JAKARTA – portalbmi.id – Dalam rangka memperingati perayaan 21 tahun hubungan provinsi kembar (sister-province) antara Provinsi Yunnan di China dan Provinsi Bali di Indonesia, sebuah proyek budi daya padi organik yang didanai China diluncurkan di Desa Jatiluwih, Kabupaten Tabanan, Bali.
Didukung oleh Asosiasi Masyarakat Yunnan untuk Persahabatan dengan Negara-Negara Asing (Yunnan People’s Association for Friendship with Foreign Countries), proyek ini menyediakan benih padi berkualitas tinggi dari China, mesin pertanian skala kecil, hewan ternak, serta pelatihan pertanian. Proyek ini mencakup area seluas 17 hektare dan memberikan manfaat bagi lebih dari 125 keluarga petani.
“Dengan benih yang lebih baik dan pengelolaan lahan yang ditingkatkan, hasil panen rata-rata meningkat sebesar 12,4 persen, dari 267 kilogram menjadi 300 kilogram lebih per mu (1 mu = 666,67 meter persegi),” ujar Zhang Junlei, wakil direktur Kantor Perwakilan Komersial Yunnan (Yunnan Commercial Representative Office) di Jakarta. “Para petani kini bisa panen dua hingga tiga kali dalam setahun, dan pendapatan rumah tangga pun meningkat sekitar 30 persen.”
Kepala desa Kawir mengatakan bahwa program ini tidak hanya membawa teknologi, tetapi juga harapan. “Program ini memberi komunitas kami kepercayaan diri untuk mengembangkan pertanian organik dan pariwisata pedesaan,” ujarnya.
Yunnan secara historis merupakan tempat kelahiran budi daya padi di China selatan, sedangkan Indonesia merupakan produsen beras terbesar ketiga di dunia. Meskipun terpisah jarak, keduanya memiliki tradisi pertanian padi yang sudah mengakar kuat.
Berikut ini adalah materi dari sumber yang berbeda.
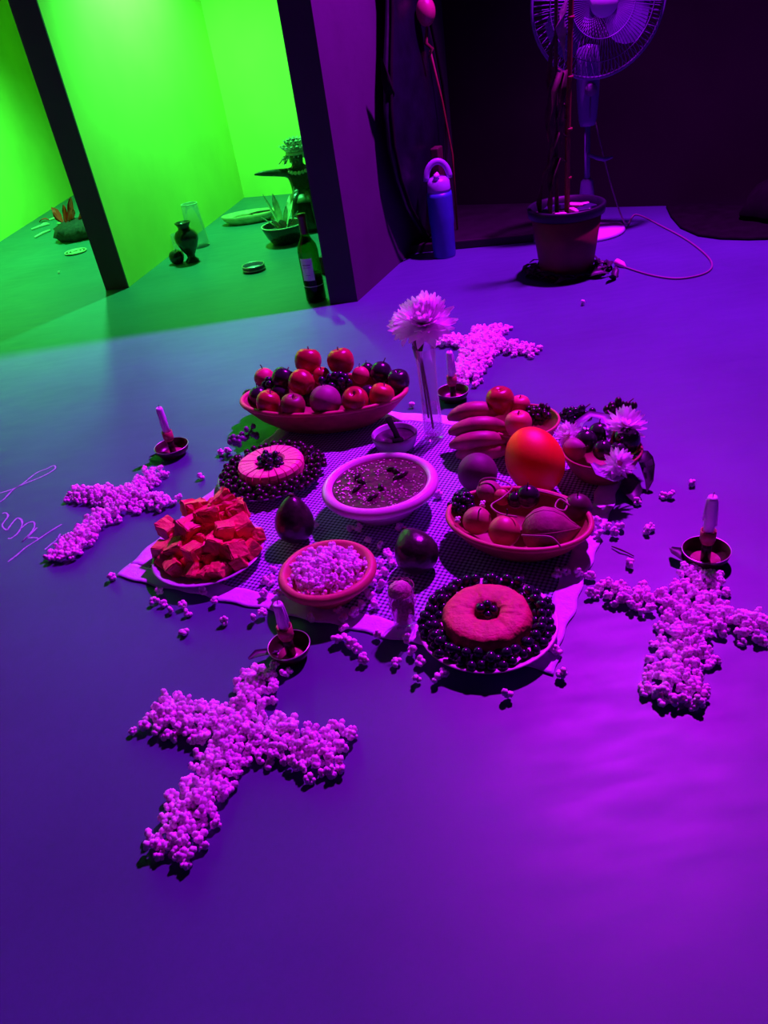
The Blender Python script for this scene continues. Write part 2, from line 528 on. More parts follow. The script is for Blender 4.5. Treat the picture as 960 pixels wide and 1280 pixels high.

Pengalaman pertanian kedua pihak menawarkan banyak hal untuk pertukaran dan pembelajaran timbal balik.
Tahun ini, guna mendukung diversifikasi pendapatan warga lokal, proyek lanjutan yang dipimpin oleh Yunnan Energy Investment International Engineering Co. diluncurkan untuk mengembangkan Zona Percontohan Eko-Agrowisata Bali (Bali Eco-Agritourism Demonstration Zone). Proyek ini memadukan pertanian dengan pariwisata, dengan menginvestasikan 30 persen dana proyek untuk peningkatan pertanian dan 70 persennya untuk infrastruktur pariwisata, seperti jalur pematang sawah, anjungan pengamatan, dan kedai kopi.
“Saat saya berkunjung pada Maret lalu, sawahnya masih hijau. Kini, sawah-sawah itu sudah dipanen,” kata Zhang. “Lahan ini berubah dengan cepat. Tidak lama lagi, para pengunjung akan berjalan di antara sawah-sawah, menikmati kopi bersama warga, dan mendengar langsung kisah para petani yang kini menjadi tuan rumah wisata pedesaan.”
Proyek ini merupakan bagian dari hubungan pertanian yang terus berkembang antara China dan Indonesia. Sejak 2005, lebih dari 90 persen benih padi hibrida Indonesia diimpor dari China. Para pakar dan perusahaan pertanian dari China telah lama mendukung ketahanan pangan Indonesia melalui pengembangan benih, pasokan mesin, dan pelatihan teknis.
Karena kedua negara menghadapi tantangan ketahanan pangan, kerja sama di bidang pengembangan padi menjadi landasan penting dalam hubungan bilateral. Seperti yang dikatakan Zhang, “Kita tidak hanya mempertumbuhkan tanaman, tetapi juga mempertumbuhkan masa depan bersama.” (Xinhua).